We don't have Swish here and we won't have anything like it any time soon. Even so, Ireland is also moving towards a cashless society.

"We are probably not as far away as you think," says Philip Konopik, the Ireland country manager for Visa. "Last year €1 in every €3 spent in Ireland was with a Visa card, and the pace is accelerating all the time."

Konopik says the Nordic countries are so far ahead of us because, culturally, they are more disposed to dispense with cash and because the infrastructure there is better. A multifaceted approach is required for people to move away from physical money, he added. According to the Central Bank, a move away from cash could collectively save us€1 billion.

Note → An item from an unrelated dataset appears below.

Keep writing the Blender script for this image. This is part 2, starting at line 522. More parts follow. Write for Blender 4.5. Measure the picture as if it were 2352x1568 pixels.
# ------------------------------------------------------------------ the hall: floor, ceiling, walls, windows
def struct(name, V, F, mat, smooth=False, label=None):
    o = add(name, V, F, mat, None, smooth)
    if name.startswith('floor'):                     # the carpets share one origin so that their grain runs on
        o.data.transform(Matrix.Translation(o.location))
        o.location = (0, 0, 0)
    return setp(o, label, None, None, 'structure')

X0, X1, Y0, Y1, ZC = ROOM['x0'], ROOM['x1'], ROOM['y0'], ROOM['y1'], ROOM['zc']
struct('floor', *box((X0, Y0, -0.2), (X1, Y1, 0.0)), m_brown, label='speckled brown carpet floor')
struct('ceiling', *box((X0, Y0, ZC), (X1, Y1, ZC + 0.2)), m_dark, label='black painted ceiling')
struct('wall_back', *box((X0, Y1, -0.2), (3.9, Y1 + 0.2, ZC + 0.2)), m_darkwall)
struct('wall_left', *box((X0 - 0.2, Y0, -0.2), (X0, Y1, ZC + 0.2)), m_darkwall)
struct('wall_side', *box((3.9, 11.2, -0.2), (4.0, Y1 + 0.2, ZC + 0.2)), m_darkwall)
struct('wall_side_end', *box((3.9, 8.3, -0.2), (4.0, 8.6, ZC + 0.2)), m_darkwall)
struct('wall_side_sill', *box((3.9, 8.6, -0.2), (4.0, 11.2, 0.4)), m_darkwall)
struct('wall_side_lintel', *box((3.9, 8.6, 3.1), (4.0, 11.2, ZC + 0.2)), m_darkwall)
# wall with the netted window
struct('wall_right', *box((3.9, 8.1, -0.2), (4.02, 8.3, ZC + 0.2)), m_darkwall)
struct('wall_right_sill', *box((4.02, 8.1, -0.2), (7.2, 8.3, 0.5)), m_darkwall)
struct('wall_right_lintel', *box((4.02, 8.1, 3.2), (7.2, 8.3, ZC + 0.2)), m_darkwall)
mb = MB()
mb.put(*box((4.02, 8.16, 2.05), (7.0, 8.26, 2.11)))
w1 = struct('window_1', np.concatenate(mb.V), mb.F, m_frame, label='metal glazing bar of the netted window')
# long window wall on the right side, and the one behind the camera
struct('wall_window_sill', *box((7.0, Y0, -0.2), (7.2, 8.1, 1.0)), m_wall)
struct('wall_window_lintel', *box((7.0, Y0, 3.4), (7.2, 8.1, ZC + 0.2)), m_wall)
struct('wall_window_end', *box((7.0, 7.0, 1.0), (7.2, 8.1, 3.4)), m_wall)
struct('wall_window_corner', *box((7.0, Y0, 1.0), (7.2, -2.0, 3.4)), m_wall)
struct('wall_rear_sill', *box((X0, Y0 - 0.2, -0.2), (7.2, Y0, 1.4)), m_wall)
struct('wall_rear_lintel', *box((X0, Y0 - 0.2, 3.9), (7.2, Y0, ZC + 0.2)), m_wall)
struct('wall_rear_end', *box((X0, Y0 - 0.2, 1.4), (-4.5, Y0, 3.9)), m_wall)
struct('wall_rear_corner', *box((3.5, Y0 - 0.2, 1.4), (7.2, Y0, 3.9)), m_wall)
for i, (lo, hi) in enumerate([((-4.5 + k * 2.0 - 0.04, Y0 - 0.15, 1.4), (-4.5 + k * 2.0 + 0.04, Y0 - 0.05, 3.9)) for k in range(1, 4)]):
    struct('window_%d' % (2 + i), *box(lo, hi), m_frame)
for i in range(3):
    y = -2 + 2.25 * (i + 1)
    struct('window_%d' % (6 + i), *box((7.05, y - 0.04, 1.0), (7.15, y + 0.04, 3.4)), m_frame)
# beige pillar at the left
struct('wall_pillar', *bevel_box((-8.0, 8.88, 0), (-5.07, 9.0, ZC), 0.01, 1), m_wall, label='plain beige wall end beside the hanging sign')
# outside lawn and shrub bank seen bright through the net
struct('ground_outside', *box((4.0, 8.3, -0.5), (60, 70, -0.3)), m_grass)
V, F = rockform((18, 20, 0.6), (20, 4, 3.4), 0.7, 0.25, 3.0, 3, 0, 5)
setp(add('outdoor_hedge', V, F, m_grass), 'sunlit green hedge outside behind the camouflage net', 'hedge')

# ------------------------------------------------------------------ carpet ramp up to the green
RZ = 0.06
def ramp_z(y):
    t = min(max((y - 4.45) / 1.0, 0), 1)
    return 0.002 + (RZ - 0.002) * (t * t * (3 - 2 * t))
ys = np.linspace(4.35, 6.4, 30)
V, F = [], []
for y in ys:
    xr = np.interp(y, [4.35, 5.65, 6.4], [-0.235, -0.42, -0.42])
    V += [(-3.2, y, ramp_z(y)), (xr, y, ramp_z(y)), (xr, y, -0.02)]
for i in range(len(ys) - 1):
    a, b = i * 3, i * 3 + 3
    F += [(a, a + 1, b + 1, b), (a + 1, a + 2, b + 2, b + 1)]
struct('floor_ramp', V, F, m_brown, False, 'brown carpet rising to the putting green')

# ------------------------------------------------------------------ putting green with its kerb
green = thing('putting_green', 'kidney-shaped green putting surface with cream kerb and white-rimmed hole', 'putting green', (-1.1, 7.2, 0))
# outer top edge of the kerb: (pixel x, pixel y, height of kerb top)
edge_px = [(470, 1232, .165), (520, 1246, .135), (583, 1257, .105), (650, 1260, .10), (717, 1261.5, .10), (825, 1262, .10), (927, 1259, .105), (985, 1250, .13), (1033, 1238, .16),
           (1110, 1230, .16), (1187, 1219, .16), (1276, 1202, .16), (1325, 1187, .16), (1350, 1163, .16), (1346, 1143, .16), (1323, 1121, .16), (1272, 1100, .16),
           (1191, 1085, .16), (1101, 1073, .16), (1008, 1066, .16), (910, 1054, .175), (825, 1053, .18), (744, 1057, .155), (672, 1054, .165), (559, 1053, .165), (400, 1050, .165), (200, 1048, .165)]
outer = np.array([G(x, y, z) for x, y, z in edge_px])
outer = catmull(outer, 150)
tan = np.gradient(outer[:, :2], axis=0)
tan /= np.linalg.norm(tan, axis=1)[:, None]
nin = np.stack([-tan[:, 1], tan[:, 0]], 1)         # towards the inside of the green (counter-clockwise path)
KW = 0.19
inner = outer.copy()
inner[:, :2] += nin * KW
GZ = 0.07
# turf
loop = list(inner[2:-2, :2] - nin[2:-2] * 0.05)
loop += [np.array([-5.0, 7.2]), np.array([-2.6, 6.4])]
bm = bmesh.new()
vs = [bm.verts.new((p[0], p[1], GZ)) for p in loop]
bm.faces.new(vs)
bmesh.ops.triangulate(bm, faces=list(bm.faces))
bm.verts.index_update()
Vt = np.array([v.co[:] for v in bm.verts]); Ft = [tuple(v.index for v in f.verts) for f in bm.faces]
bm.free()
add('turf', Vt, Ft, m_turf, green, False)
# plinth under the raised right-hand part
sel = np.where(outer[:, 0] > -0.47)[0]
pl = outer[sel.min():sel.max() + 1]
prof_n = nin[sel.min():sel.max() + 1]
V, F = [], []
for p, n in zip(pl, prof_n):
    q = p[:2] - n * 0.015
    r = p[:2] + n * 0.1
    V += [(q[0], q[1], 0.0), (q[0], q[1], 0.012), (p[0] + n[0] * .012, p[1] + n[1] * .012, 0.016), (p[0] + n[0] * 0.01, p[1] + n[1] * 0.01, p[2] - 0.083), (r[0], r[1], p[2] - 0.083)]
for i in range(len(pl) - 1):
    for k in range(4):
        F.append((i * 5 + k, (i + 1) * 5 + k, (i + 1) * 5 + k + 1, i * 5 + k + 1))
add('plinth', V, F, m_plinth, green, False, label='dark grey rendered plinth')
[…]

A positive message needs to come from banks and retailers, he says. “People have to be prompted to use their cards, and if they feel that they are in some way delaying the process or creating some kind of hassle for the retailer by using contactless, then they will be reluctant to do so.”

A Token service

Of course, the card’s days are numbered and even Konopik says it is already “redundant”. He describes it merely as a physical storage space to hold a card number and the name of the card holder.

Visa already has the future payment technology in place. The Visa Token Service is a new security technology that replaces sensitive account information, such as the 16-digit primary account number, with a unique digital identifier called a token. The token allows payments to be processed without exposing actual account details that could potentially be compromised. Banks, retailers and the likes of Apple Pay use it to offer secure mobile payment applications.

Token will see you putting your card details – in a secure form – on your phone, computer, internet-connected fridge and any other device you have that can talk to other devices and make payments. You will be able to set the limits of the transactions on an individual device and even the kind of products it can buy. So, for example, your fridge will be able to buy milk but not books. If you lose a device you, will can cancel it and shut down its spending privileges without having to cancel your card.

If that all sounds farfetched, it isn’t. According to Konopik, it will go mainstream in some countries next year and in Ireland within two years.

In the meantime, smaller steps are being taken closer to home. Alone , the charity that supports older people to age at home, has launched Ireland’s first contactless collection boxes. The boxes will be in the 10 Butler’s Pantry shops from the end of November until early in the new year.